The first round of voting will be decided at a bondholders' meeting in London tomorrow when Heron is expected to announce that it has successfully completed a further pounds 100m of asset disposals. There are also meetings scheduled in the Netherlands on Wednesday and the Netherlands Antilles on 5 July.

Oliver Paul, managing director of corporate finance at UBS, Heron's financial advisers, said: 'The company is very encouraged by the feedback that we have received on the voting intentions of bondholders.'

More than 11,000 bondholders representing debts of pounds 450m must approve the restructuring by a majority of 75 per cent for it to go ahead. A no vote in any of the three jurisdictions will mean liquidation, and probably no money at all for bondholders, Heron and its advisers insist.

Insolvency specialists from Price Waterhouse have concluded that there would be no alternative to liquidation if the plan was rejected. Such a winding-up process would unleash an orgy of litigation in Europe and the US, PW says.

If the bondholders give the thumbs up then the courts will ratify the plan in mid-July.

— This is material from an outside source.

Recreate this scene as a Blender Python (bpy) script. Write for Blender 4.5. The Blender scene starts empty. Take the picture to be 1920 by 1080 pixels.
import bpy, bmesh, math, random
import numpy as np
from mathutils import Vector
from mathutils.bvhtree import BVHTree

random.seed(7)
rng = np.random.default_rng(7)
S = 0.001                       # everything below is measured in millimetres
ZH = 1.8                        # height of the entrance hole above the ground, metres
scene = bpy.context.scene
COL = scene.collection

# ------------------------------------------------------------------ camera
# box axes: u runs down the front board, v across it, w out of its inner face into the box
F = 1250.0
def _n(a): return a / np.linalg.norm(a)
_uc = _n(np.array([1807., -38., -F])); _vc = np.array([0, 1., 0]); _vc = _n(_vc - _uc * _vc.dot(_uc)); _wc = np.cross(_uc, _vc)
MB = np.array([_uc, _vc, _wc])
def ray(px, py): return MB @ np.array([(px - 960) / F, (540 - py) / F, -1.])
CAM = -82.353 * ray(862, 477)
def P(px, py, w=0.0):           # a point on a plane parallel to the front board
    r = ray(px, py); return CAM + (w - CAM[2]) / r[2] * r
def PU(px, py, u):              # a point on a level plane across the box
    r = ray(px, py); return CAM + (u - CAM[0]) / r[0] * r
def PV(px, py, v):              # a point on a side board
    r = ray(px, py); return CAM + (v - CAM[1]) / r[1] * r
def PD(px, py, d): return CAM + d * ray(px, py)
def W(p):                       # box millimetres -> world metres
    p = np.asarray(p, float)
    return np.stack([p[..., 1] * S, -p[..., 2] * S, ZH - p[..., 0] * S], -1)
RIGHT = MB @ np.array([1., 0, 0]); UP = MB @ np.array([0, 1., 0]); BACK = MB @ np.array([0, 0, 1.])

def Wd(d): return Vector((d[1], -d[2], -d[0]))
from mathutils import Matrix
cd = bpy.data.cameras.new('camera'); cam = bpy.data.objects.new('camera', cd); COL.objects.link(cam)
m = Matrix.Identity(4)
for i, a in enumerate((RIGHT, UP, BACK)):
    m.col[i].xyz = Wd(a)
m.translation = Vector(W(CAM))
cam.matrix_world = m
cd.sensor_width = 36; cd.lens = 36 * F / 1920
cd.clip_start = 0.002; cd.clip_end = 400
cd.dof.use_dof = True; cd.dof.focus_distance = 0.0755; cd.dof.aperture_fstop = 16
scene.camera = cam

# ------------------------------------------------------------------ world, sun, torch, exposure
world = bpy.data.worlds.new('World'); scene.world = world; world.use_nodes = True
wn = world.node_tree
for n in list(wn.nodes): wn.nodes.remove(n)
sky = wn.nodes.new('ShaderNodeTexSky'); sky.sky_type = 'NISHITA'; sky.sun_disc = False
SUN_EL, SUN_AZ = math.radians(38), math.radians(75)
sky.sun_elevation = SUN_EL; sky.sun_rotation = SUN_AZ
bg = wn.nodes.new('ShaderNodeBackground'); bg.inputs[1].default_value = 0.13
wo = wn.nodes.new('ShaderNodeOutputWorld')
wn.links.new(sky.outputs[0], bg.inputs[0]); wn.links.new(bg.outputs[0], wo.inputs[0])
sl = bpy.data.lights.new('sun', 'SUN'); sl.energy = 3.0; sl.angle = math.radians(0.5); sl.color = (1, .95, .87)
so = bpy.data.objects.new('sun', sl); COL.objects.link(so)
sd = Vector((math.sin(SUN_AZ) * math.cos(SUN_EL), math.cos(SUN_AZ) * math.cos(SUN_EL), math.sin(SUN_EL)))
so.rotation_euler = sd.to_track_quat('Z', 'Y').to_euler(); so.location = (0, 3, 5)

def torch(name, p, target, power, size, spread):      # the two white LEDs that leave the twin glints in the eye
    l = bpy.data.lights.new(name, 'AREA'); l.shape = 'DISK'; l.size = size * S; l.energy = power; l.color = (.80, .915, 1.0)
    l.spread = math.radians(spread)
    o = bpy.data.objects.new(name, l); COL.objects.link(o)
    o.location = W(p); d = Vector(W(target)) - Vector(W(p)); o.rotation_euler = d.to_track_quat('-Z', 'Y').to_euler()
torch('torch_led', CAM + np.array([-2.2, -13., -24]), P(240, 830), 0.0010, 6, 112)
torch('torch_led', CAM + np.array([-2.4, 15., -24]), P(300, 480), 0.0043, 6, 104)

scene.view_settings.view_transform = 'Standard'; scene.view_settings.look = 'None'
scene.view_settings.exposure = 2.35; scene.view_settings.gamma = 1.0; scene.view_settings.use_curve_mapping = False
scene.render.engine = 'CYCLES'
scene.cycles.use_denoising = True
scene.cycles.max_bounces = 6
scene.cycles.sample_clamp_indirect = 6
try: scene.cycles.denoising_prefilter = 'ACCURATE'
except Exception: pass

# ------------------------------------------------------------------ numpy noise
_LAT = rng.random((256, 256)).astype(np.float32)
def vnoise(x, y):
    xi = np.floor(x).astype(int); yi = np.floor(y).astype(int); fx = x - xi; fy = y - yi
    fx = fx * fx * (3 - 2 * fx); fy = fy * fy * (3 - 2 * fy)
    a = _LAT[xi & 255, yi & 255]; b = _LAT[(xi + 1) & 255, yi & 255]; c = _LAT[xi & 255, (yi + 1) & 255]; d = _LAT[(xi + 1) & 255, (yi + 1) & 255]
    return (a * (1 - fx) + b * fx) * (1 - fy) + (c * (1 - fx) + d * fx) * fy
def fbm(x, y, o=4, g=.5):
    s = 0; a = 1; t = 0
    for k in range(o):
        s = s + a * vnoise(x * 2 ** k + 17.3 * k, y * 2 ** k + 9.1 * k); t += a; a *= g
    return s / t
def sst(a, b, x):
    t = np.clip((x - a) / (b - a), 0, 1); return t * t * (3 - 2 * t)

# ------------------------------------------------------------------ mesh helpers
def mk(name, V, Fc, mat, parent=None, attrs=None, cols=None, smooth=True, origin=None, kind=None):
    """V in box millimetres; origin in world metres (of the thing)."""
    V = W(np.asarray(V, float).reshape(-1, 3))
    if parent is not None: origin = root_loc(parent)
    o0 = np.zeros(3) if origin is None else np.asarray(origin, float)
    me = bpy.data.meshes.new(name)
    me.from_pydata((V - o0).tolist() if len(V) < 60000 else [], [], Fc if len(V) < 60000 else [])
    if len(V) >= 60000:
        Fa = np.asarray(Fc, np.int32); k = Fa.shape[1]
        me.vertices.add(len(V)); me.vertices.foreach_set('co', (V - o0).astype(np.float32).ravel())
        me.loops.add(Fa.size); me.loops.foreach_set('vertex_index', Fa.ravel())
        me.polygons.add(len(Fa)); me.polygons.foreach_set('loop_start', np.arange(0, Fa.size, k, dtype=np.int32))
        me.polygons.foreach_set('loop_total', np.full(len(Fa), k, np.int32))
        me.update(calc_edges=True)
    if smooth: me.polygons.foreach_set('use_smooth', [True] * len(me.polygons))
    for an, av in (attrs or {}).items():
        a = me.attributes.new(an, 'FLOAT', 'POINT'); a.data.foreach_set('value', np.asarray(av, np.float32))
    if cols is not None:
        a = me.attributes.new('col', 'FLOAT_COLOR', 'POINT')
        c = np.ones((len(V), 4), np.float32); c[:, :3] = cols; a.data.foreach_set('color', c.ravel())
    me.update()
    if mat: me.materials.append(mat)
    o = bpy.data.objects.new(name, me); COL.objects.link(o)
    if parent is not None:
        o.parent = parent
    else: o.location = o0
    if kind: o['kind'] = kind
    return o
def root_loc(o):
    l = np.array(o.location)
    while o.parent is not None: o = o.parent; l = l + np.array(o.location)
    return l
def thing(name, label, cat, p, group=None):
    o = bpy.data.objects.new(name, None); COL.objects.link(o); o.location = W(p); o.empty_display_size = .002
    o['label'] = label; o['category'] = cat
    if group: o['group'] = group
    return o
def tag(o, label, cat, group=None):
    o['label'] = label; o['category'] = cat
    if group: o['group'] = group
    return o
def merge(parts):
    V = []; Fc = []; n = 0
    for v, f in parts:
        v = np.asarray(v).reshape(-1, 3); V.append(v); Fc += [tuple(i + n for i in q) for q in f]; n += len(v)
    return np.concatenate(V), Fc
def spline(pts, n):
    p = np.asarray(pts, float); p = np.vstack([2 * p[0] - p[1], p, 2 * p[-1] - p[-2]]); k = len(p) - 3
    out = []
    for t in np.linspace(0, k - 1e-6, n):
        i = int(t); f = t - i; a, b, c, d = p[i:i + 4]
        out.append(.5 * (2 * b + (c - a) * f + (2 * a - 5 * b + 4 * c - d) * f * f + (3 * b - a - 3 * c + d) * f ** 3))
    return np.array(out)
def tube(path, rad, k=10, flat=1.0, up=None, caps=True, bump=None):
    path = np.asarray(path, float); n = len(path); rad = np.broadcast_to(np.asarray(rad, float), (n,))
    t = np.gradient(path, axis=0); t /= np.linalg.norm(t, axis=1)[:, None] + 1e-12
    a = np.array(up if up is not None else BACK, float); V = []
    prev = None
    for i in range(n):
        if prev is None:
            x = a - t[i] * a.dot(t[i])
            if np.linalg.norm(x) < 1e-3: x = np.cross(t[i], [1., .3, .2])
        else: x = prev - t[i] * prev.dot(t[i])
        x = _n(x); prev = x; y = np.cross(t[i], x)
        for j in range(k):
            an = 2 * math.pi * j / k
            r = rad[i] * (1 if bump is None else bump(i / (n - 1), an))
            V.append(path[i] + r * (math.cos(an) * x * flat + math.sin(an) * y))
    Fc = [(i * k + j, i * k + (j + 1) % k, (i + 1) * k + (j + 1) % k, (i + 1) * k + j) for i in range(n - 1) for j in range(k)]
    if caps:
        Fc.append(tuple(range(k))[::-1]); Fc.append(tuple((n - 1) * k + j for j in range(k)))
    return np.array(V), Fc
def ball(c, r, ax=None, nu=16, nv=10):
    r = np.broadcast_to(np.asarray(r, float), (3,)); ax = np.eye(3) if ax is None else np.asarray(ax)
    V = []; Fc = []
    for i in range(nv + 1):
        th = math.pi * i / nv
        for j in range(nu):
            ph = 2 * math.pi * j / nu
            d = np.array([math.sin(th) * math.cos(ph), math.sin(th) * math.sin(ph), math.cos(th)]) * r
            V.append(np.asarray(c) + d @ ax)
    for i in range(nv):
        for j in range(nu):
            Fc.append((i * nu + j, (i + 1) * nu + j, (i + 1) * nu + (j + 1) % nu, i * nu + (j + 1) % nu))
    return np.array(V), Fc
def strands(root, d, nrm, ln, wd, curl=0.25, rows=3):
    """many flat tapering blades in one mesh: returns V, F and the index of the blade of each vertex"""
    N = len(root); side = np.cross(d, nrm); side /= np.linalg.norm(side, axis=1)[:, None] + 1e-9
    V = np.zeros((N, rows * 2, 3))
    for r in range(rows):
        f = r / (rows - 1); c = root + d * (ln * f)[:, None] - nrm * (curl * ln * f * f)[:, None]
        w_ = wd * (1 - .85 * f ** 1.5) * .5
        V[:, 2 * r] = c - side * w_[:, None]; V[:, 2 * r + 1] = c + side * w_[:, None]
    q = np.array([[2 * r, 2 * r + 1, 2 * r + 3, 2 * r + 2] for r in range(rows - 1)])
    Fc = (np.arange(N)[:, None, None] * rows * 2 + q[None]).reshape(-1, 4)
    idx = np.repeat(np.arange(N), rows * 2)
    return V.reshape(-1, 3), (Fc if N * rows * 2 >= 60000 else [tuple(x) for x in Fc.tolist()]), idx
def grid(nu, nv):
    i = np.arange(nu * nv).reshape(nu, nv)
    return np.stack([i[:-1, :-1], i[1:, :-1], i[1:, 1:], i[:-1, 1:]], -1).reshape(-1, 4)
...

Gerald Ronson, chairman of Heron, announced on Friday the sale of The Bridges, a 250,000 sq ft shopping centre in Sunderland, for pounds 39m. Mr Ronson said he was confident that Heron could continue to sell properties above the forecasts in the restructuring business plan.

The plan, which offers bondholders senior and junior debt and equity in return for their bonds, has taken 18 months to negotiate and has already been unanimously approved by Heron's 82 banks.

Several parties representing bondholders have expressed bitter opposition to the plan, including the London-based bond trader Gary Klesch. They argue that the company has released insufficient information and that the banks get a far better deal than they do. They are also incensed by the fees paid to Heron's advisers for producing the business plan, which have already topped pounds 50m.